Anticipant sur cette lecture, le chef de l’Etat a minimisé et insisté sur le caractère local du scrutin: « je ne vais pas considérer que les gens votent pour tel ou tel candidat parce qu’ils soutiennent ou pas le président, je crois que ce n’est pas vrai, et je n’en tirerai pas de manière automatique des conséquences nationales », a-t-il souligné en début d’année.
Pourtant, analyse Martial Foucault, directeur du Cevipof (Centre d’études de la vie politique française), « ce scrutin sera un indicateur très précieux pour connaître la pénétration du macronisme au niveau local ».
L’enjeu pour le parti présidentiel La République en marche (LREM), créé en 2016 pour propulser Emmanuel Macron à la présidence l’année suivante, est de vérifier « s’il peut décliner au plan local le tour de force de 2017 » et s’il peut prendre des grandes villes comme Lyon, Strasbourg ou bien sûr Paris.
La partie n’est pas bien engagée dans la capitale, où l’ex candidat Benjamin Griveaux, un fidèle de Macron, a abandonné en février après la diffusion par un activiste russe de vidéos privées à caractère sexuel. Il a été remplacé au pied levé par Agnès Buzyn, alors ministre de la Santé.
« Forcément Paris est une ville qui va retenir l’attention de l’opinion internationale. Je pense qu’au plan européen tout le monde va être très attentif au résultat du parti d’Emmanuel Macron », estime le chercheur Bruno Cautres, du CNRS.
Le patron de LREM, Stanislas Guérini, a fixé pour objectif national d’obtenir 10.000 conseillers municipaux. « Le pari me semble très audacieux », juge M. Foucault, notamment au vu du contexte social.

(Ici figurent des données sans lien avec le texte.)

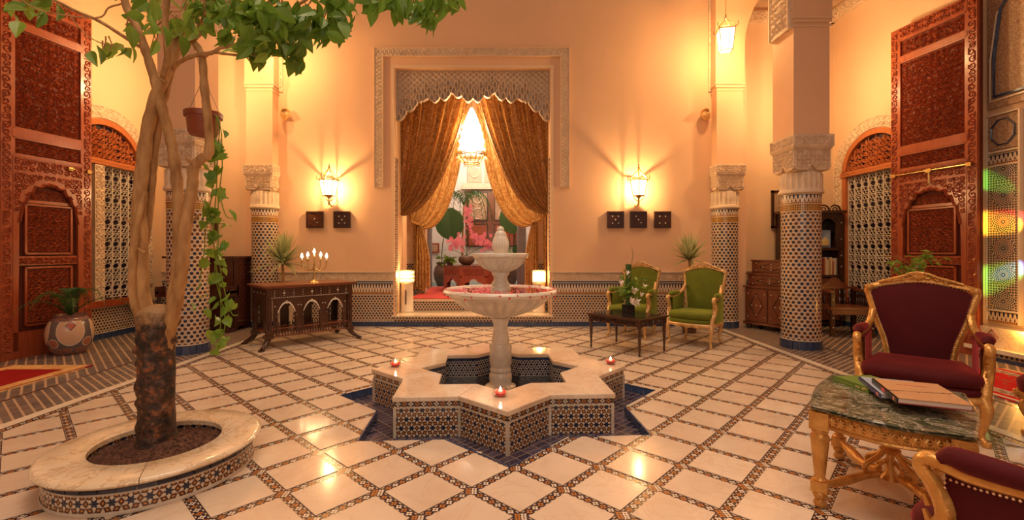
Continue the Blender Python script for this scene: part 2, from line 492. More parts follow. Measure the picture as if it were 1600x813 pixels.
def velvet(name, c, sheen):
    g = NG(name); o = g.coord('Object')
    f = g.noise(o, 5, 4, .6)
    col = g.mix(g.m_('MULTIPLY_ADD', f, 2.0, -.5), tuple(q*.7 for q in c), c)
    g.bump(g.noise(o, 160, 2), .1, .002)
    return g.out(col, .75, spec=.2, Sheen_Weight=.6, Sheen_Roughness=.35, Sheen_Tint=sheen)
M['velvet_red'] = velvet('maroon_velvet', (.085, .005, .008), (.9, .12, .12))
M['velvet_green'] = velvet('olive_velvet', (.15, .17, .014), (.75, .85, .2))
def mat_curtain(nm, c1, c2):
    g = NG(nm); u = g.coord('UV')
    f = g.noise(u, 11, 3, .5, 2.5)
    m = g.gt(f, .5)
    c = g.mix(m, c1, c2)
    g.bump(m, .15, .002)
    g.out(c, .48, spec=.4, Sheen_Weight=.5, Sheen_Roughness=.4)
    g.b.inputs['Sheen Tint'].default_value = (1, .7, .35, 1)
    tr = g.node('ShaderNodeBsdfTranslucent'); g.put(tr.inputs[0], c)
    mx = g.node('ShaderNodeMixShader'); mx.inputs[0].default_value = .25
    g.t.links.new(g.b.outputs[0], mx.inputs[1]); g.t.links.new(tr.outputs[0], mx.inputs[2])
    g.t.links.new(mx.outputs[0], g.t.nodes['Material Output'].inputs[0])
    return g.m
M['curtain'] = mat_curtain('gold_damask_dim', (.24, .095, .022), (.40, .20, .06)); M['curtain2'] = mat_curtain('gold_damask_lit', (.50, .24, .06), (.72, .46, .17))  # same damask; dimness of the front and lit rear put into the colours
def emit(name, c, s):
    g = NG(name); g.out((.9, .7, .4), .4)
    g.b.inputs['Emission Color'].default_value = (*c, 1); g.b.inputs['Emission Strength'].default_value = s
    return g.m
def lampglass(name, c, s, tr):
    g = NG(name); e = g.node('ShaderNodeEmission'); g.put(e.inputs[0], c); e.inputs[1].default_value = s
    t = g.node('ShaderNodeBsdfTransparent'); mx = g.node('ShaderNodeMixShader'); mx.inputs[0].default_value = tr
    g.t.links.new(e.outputs[0], mx.inputs[1]); g.t.links.new(t.outputs[0], mx.inputs[2])
    g.t.links.new(mx.outputs[0], g.t.nodes['Material Output'].inputs[0]); return g.m
M['glow'] = lampglass('lit_lantern_glass', (1, .74, .38), 9, .7)
M['glow_hot'] = emit('lit_crystal', (1, .80, .50), 13)
M['glow_lamp'] = emit('lit_paper_shade', (1, .62, .18), 3.2)
M['flame'] = emit('candle_flame', (1, .74, .36), 30)
M['wax'] = emit('wax_glow', (1, .42, .22), .9)
def glassy(name, c, rough=.02, ior=1.45, trans=1.0):
    g = NG(name); g.out(c, rough); g.b.inputs['Transmission Weight'].default_value = trans; g.b.inputs['IOR'].default_value = ior; return g.m
M['glass'] = glassy('clear_glass', (.95, .95, .93))
M['water'] = glassy('still_water', (.75, .85, .82), .02, 1.33)
M['redglass'] = glassy('red_petal_water', (.75, .06, .07), .1, 1.35, .55)
M['crystal'] = glassy('crystal', (1, .95, .88), .03, 1.5)
def mat_leaf(name, c1, c2):
    g = NG(name); o = g.coord('Object')
    f = g.m_('ADD', g.m_('MULTIPLY', g.rnd(), .7), g.m_('MULTIPLY', g.noise(o, 9, 2), .3))
    c = g.mix(f, c1, c2)
    g.out(c, .38, spec=.45)
    tr = g.node('ShaderNodeBsdfTranslucent'); g.put(tr.inputs[0], c)
    mx = g.node('ShaderNodeMixShader'); mx.inputs[0].default_value = .38
    g.t.links.new(g.b.outputs[0], mx.inputs[1]); g.t.links.new(tr.outputs[0], mx.inputs[2])
    g.t.links.new(mx.outputs[0], g.t.nodes['Material Output'].inputs[0])
    return g.m
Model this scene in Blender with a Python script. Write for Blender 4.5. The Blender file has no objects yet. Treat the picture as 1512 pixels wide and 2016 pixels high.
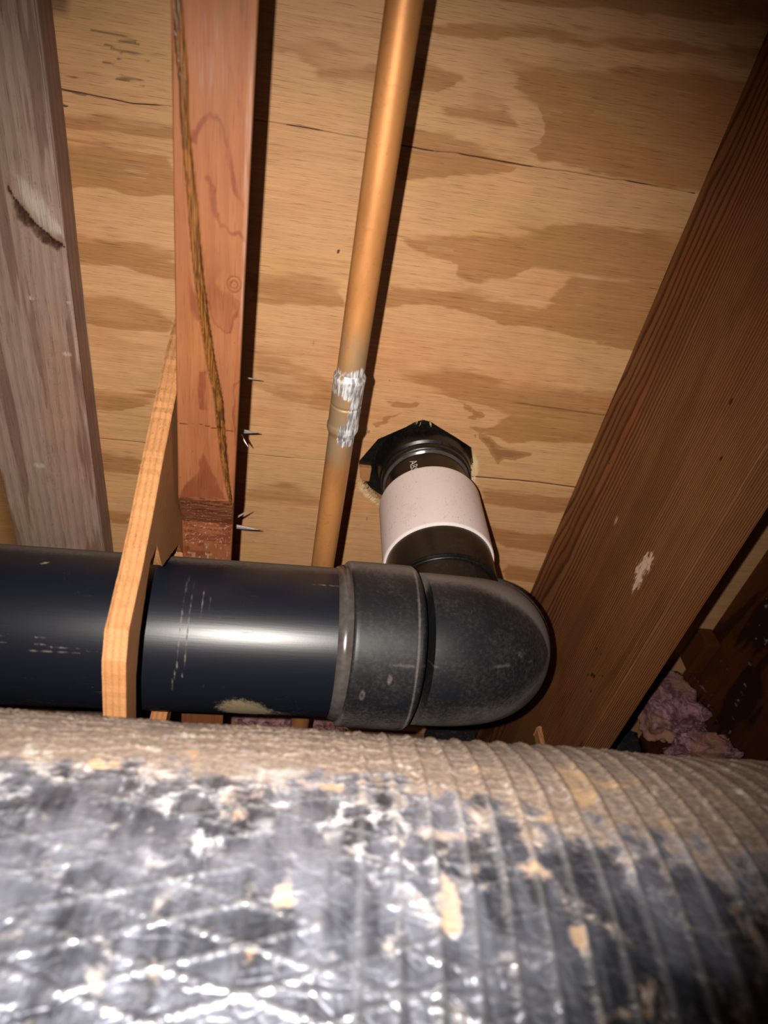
import bpy, bmesh, math, random
import numpy as np
from mathutils import Matrix, Vector

# ------------------------------------------------------------------ camera, world, flash, exposure
MM = 0.001
H = 0.150                      # height of the phone above the crawl space dirt (m)
RX = (0.98621395, 0.08933784, 0.13928676)      # world x axis in (right, down, forward)
RY = (-0.15782551, 0.7607999, 0.62950347)
RZ = (-0.04973087, -0.6428081, 0.76441127)
right = Vector((RX[0], RY[0], RZ[0])); down = Vector((RX[1], RY[1], RZ[1])); fwd = Vector((RX[2], RY[2], RZ[2]))
sc = bpy.context.scene
COL = sc.collection
cam_d = bpy.data.cameras.new('camera'); cam = bpy.data.objects.new('camera', cam_d); COL.objects.link(cam)
cam.matrix_world = Matrix(((right.x, -down.x, -fwd.x, 0), (right.y, -down.y, -fwd.y, 0), (right.z, -down.z, -fwd.z, H), (0, 0, 0, 1)))
cam_d.sensor_fit = 'VERTICAL'; cam_d.sensor_height = 36.0; cam_d.lens = 1400 / 2016 * 36.0
cam_d.clip_start = 0.01; cam_d.clip_end = 20
cam_d.dof.use_dof = True; cam_d.dof.focus_distance = 0.60; cam_d.dof.aperture_fstop = 9.5
sc.camera = cam

w = bpy.data.worlds.new('world'); sc.world = w; w.use_nodes = True
w.node_tree.nodes['Background'].inputs[0].default_value = (0.9, 0.75, 0.6, 1)
w.node_tree.nodes['Background'].inputs[1].default_value = 0.004

fl = bpy.data.lights.new('phone_flash', 'SPOT'); flo = bpy.data.objects.new('phone_flash', fl); COL.objects.link(flo)
fl.energy = 24.5; fl.color = (1.0, 0.93, 0.84); fl.spot_size = math.radians(93); fl.spot_blend = 1.0; fl.shadow_soft_size = 0.0022
flo.location = right * -0.021 - down * 0.007 + Vector((0, 0, H))
aim = (fwd * 1400 + right * (-110) + down * (30)).normalized()
flo.rotation_euler = aim.to_track_quat('-Z', 'Y').to_euler()

sc.view_settings.view_transform = 'Standard'; sc.view_settings.look = 'None'
sc.view_settings.gamma = 1.0; sc.view_settings.use_curve_mapping = False
sc.view_settings.exposure = 0.0

# ------------------------------------------------------------------ numpy noise and masks
def vnoise(x, y, seed=0):
    x = np.asarray(x, float) + seed * 17.31; y = np.asarray(y, float) + seed * 9.73
    xi = np.floor(x).astype(np.int64); yi = np.floor(y).astype(np.int64); fx = x - xi; fy = y - yi
    fx = fx * fx * (3 - 2 * fx); fy = fy * fy * (3 - 2 * fy)
    def h(a, b):
        n = (a * 374761393 + b * 668265263 + seed * 144665) & 0x7fffffff
        n = ((n ^ (n >> 13)) * 1274126177) & 0x7fffffff
        return ((n ^ (n >> 16)) & 0xffff) / 65535.0
    return (h(xi, yi) * (1 - fx) + h(xi + 1, yi) * fx) * (1 - fy) + (h(xi, yi + 1) * (1 - fx) + h(xi + 1, yi + 1) * fx) * fy
def fbm(x, y, seed=0, o=4):
    s = 0; a = .5; t = 0
    for i in range(o):
        s = s + a * vnoise(x * 2 ** i, y * 2 ** i, seed + i); t += a; a *= .5
    return s / t
def ss(a, b, x):
    t = np.clip((x - a) / (b - a), 0, 1); return t * t * (3 - 2 * t)
def seg_d(px, py, a, b):
    ax, ay = a; bx, by = b; dx, dy = bx - ax, by - ay
    t = np.clip(((px - ax) * dx + (py - ay) * dy) / (dx * dx + dy * dy + 1e-9), 0, 1)
    return np.hypot(px - ax - t * dx, py - ay - t * dy)
def line_d(px, py, pts):
    d = np.full(np.shape(px), 1e9)
    for a, b in zip(pts[:-1], pts[1:]): d = np.minimum(d, seg_d(px, py, a, b))
    return d
def poly_sd(px, py, pts):
    d = line_d(px, py, list(pts) + [pts[0]]); ins = np.zeros(np.shape(px), bool)
    n = len(pts)
    for i in range(n):
        x1, y1 = pts[i]; x2, y2 = pts[(i + 1) % n]
        c = ((y1 > py) != (y2 > py)) & (px < (x2 - x1) * (py - y1) / ((y2 - y1) or 1e-9) + x1)
        ins ^= c
    return np.where(ins, d, -d)

# ------------------------------------------------------------------ mesh helpers (millimetres, z measured from the lens)
def raw_mesh(name, V, F, mat, attrs=None, smooth=True, parent=None, origin=(0, 0, 0), label=None):
    """V (n,3) mm relative to the lens, F list of quads/tris or (m,4) array"""
    V = np.asarray(V, float); o = np.asarray(origin, float)
    me = bpy.data.meshes.new(name)
    Vw = (V - o) * MM
    if isinstance(F, np.ndarray):
        m, k = F.shape
        me.vertices.add(len(Vw)); me.vertices.foreach_set('co', Vw.astype(np.float32).ravel())
        me.loops.add(m * k); me.loops.foreach_set('vertex_index', F.astype(np.int32).ravel())
        me.polygons.add(m); me.polygons.foreach_set('loop_start', np.arange(0, m * k, k, dtype=np.int32))
        me.update(calc_edges=True); me.validate()
    else:
        me.from_pydata(Vw.tolist(), [], F); me.update()
    if smooth:
        me.polygons.foreach_set('use_smooth', [True] * len(me.polygons))
    for k, a in (attrs or {}).items():
        at = me.attributes.new(k, 'FLOAT', 'POINT'); at.data.foreach_set('value', np.asarray(a, np.float32).ravel())
    me.materials.append(mat)
    ob = bpy.data.objects.new(name, me); COL.objects.link(ob)
    if parent is not None:
        ob.parent = parent
        po = PO.get(parent.name, (0, 0, 0))
        ob.location = ((o[0] - po[0]) * MM, (o[1] - po[1]) * MM, (o[2] - po[2]) * MM)
    else:
        ob.location = (o[0] * MM, o[1] * MM, o[2] * MM + H)
    PO[ob.name] = tuple(o)
    if label: ob['label'] = label
    return ob
PO = {}
def empty(name, loc, label, cat, group=None):
    e = bpy.data.objects.new(name, None); COL.objects.link(e); e.empty_display_size = .02
    e.location = (loc[0] * MM, loc[1] * MM, loc[2] * MM + H); PO[e.name] = tuple(loc)
    e['label'] = label; e['category'] = cat
    if group: e['group'] = group
    return e
def tag(o, label, cat, group=None):
    o['label'] = label; o['category'] = cat
    if group: o['group'] = group
    return o
def grid_faces(nu, nv, cu=False, cv=False):
    a = np.arange(nu * nv).reshape(nu, nv)
    if cu: a = np.vstack([a, a[:1]])
    if cv: a = np.hstack([a, a[:, :1]])
    return np.stack([a[:-1, :-1], a[1:, :-1], a[1:, 1:], a[:-1, 1:]], -1).reshape(-1, 4)
def spaced(parts):
    """[(a,b,step),...] -> concatenated coordinates"""
    out = [np.array([parts[0][0]])]
    for a, b, s in parts:
        n = max(1, int(round((b - a) / s))); out.append(np.linspace(a, b, n + 1)[1:])
    return np.concatenate(out)

def board(name, x0, x1, z0, z1, ys, nx, nz, mat, shape=None, attrf=None, rc=1.2, parent=None, origin=None, label=None):
    """board running along y; ring = bottom, right side, top, left side; corners eased by rc"""
    xb = np.linspace(0, 1, nx); zb = np.linspace(0, 1, nz)
    def ease(t, L):  # depth pulled in near the corners
        d = np.minimum(t, 1 - t) * L; return rc * (1 - np.sqrt(np.clip(1 - (1 - np.clip(d / rc, 0, 1)) ** 2, 0, 1)))
    W, Hh = x1 - x0, z1 - z0
    ex = np.unique(np.concatenate([xb, np.array([0, .15, .4, .7, 1]) * rc / W, 1 - np.array([0, .15, .4, .7, 1]) * rc / W]))
    ez = np.unique(np.concatenate([zb, np.array([0, .15, .4, .7, 1]) * rc / Hh, 1 - np.array([0, .15, .4, .7, 1]) * rc / Hh]))
    rx = np.concatenate([x0 + ex * W, x1 - ease(ez, Hh), x1 - ex * W, x0 + ease(ez, Hh)])
    rz = np.concatenate([z0 + ease(ex, W), z0 + ez * Hh, z1 - ease(ex, W), z1 - ez * Hh])
    face = np.concatenate([np.zeros(len(ex)), np.ones(len(ez)), np.full(len(ex), 2), np.full(len(ez), 3)])
    n = len(rx); m = len(ys)
    X = np.repeat(rx[:, None], m, 1); Z = np.repeat(rz[:, None], m, 1); Y = np.repeat(ys[None, :], n, 0); Fc = np.repeat(face[:, None], m, 1)
    at = attrf(X, Y, Z, Fc) if attrf else {}
    at.setdefault('lat', np.zeros_like(X)); at.setdefault('dark', np.zeros_like(X)); at.setdefault('pale', np.zeros_like(X)); at.setdefault('pitch', np.zeros_like(X))
    if 'ring' not in at: at['ring'] = (X * .35 + Z * .22 + 2.2 * fbm(X * .02, Y * .004 + Z * .01, 5))
    if shape: X, Y, Z = shape(X, Y, Z, Fc, at)
    V = np.stack([X, Y, Z], -1).reshape(-1, 3)
    F = grid_faces(n, m, cu=True)[:, ::-1]
    # caps
    c0 = V[0::m].mean(0); c1 = V[m - 1::m].mean(0)
    V = np.vstack([V, c0, c1]); b = n * m
    i = np.arange(n); j = (i + 1) % n
    caps = np.concatenate([np.stack([i * m, j * m, np.full(n, b), np.full(n, b)], -1)])
    A = {k: np.concatenate([v.ravel(), [0, 0]]) for k, v in at.items() if v is not None}
    F3 = [tuple(q) for q in F.tolist()] + [(int(a * m), int(c * m), b) for a, c in zip(i, j)] + [(int(c * m + m - 1), int(a * m + m - 1), b + 1) for a, c in zip(i, j)]
    if origin is None: origin = ((x0 + x1) / 2, float(ys[0]), z0)
    return raw_mesh(name, V, F3, mat, A, True, parent, origin, label)

def tube(name, path, radii, mat, seg=96, attrf=None, parent=None, origin=(0, 0, 0), cap=True, label=None, refdir=None):
    """surface of revolution along a path: path (m,3), radii (m,), ring angle th measured from refdir"""
    P = np.asarray(path, float); m = len(P); R = np.asarray(radii, float)
    T = np.gradient(P, axis=0)
    for k in range(m):
        if np.linalg.norm(T[k]) < 1e-6: T[k] = T[k - 1] if k else P[-1] - P[0]
    T /= np.linalg.norm(T, axis=1)[:, None]
    r = np.asarray(refdir if refdir is not None else (0, -1, 0), float)
    N = r - (T @ r)[:, None] * T; N /= np.linalg.norm(N, axis=1)[:, None]; B = np.cross(T, N)
    th = np.linspace(0, 2 * np.pi, seg, endpoint=False)
    V = P[None] + R[None, :, None] * (np.cos(th)[:, None, None] * N[None] + np.sin(th)[:, None, None] * B[None])
    at = attrf(V, th[:, None] + 0 * R[None]) if attrf else {}
    if '_disp' in at:
        d = at.pop('_disp'); V = V + d[..., None] * (np.cos(th)[:, None, None] * N[None] + np.sin(th)[:, None, None] * B[None])
    F = [tuple(q) for q in grid_faces(seg, m, cu=True).tolist()]
    V = V.reshape(-1, 3); A = {k: v.ravel() for k, v in at.items()}
    if cap:
        b = len(V); V = np.vstack([V, P[0], P[-1]]); A = {k: np.concatenate([v, [0, 0]]) for k, v in A.items()}
        for i in range(seg):
            j = (i + 1) % seg; F.append((j * m, i * m, b)); F.append((i * m + m - 1, j * m + m - 1, b + 1))
    o = raw_mesh(name, V, F, mat, A, True, parent, origin, label)
    o.data.set_sharp_from_angle(angle=math.radians(40))
    return o

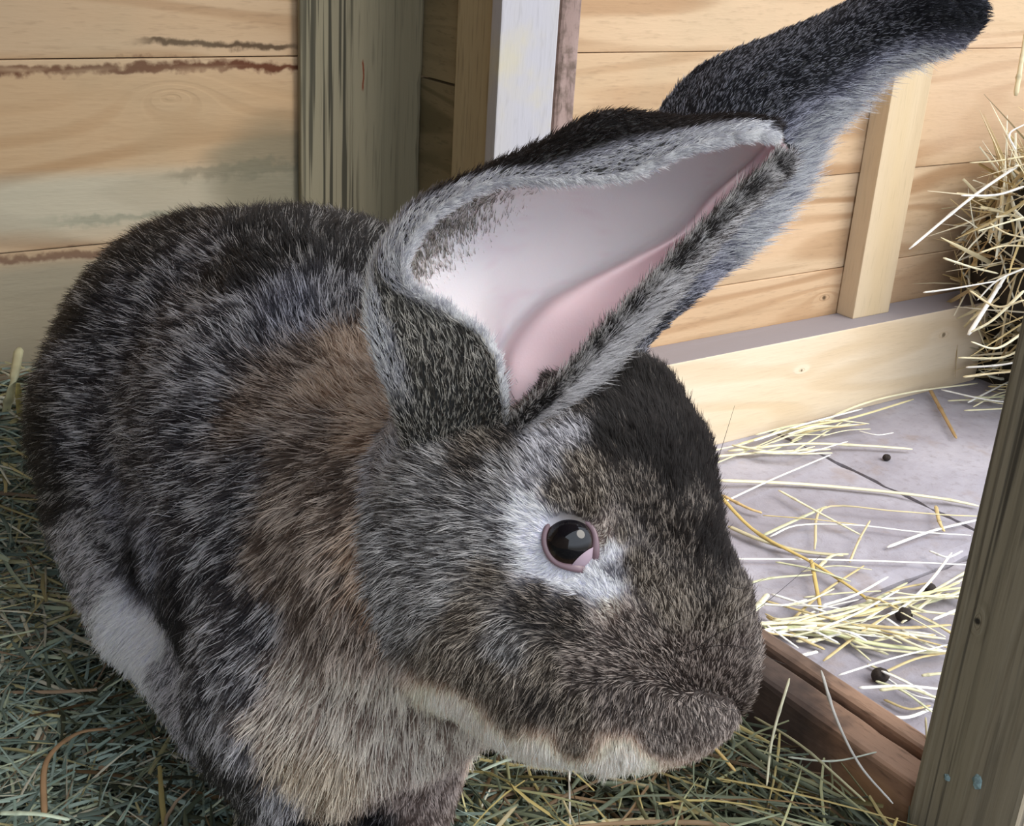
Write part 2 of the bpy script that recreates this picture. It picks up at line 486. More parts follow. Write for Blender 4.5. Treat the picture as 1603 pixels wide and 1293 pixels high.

– Retour du clivage gauche-droite ? –
Les candidats macronistes -parmi lesquels 10 ministres du gouvernement, dont le Premier d’entre eux Edouard Philippe, candidat au Havre (ouest)- risquent en effet de payer au niveau local la politique nationale de leur parti. L’adoption à marche forcée début mars de la réforme des retraites, qui avait provoqué une grève de plus d’un mois dans les transports parisiens et des manifestations dans toute la France, n’est pas du meilleur effet.
Les oppositions de droite et de gauche, laminées après la victoire d’Emmanuel Macron à la présidentielle et aux législatives de 2017, espèrent elles reprendre des couleurs à l’occasion du scrutin, misant notamment sur leur ancrage local ancien.
La gauche veut y voir « un moment de renaissance », selon la formule d’Olivier Faure, patron du Parti socialiste, dont est membre l’actuelle maire de Paris, Anne Hidalgo, au coude à coude dans les sondages avec sa rivale de droite Rachida Dati.
Le PS fait liste commune dans plusieurs villes avec les écologistes. Ces derniers, qui font cavalier seul dans certaines villes, ont généralement le vent en poupe après des européennes réussies en mai 2019, et voient leurs thématiques s’imposer à tous les candidats.
A droite, les Républicains, qui dirigent un tiers des villes de plus de 9000 habitants depuis « la vague bleue » des municipales en 2014 misent sur la prime au sortant, notamment dans ses bastions du sud à Marseille, Toulouse, Bordeaux.
« Je pense que le climat social va remobiliser les troupes à gauche et à droite pour l’entre-deux tours », prévoit M. Foucault.
Le parti d’extrême-droite RN pour sa part, qui gère une dizaine de villes de plus de 9.000 habitants, présente moins de listes que lors du précédent scrutin mais espère étendre son empreinte locale.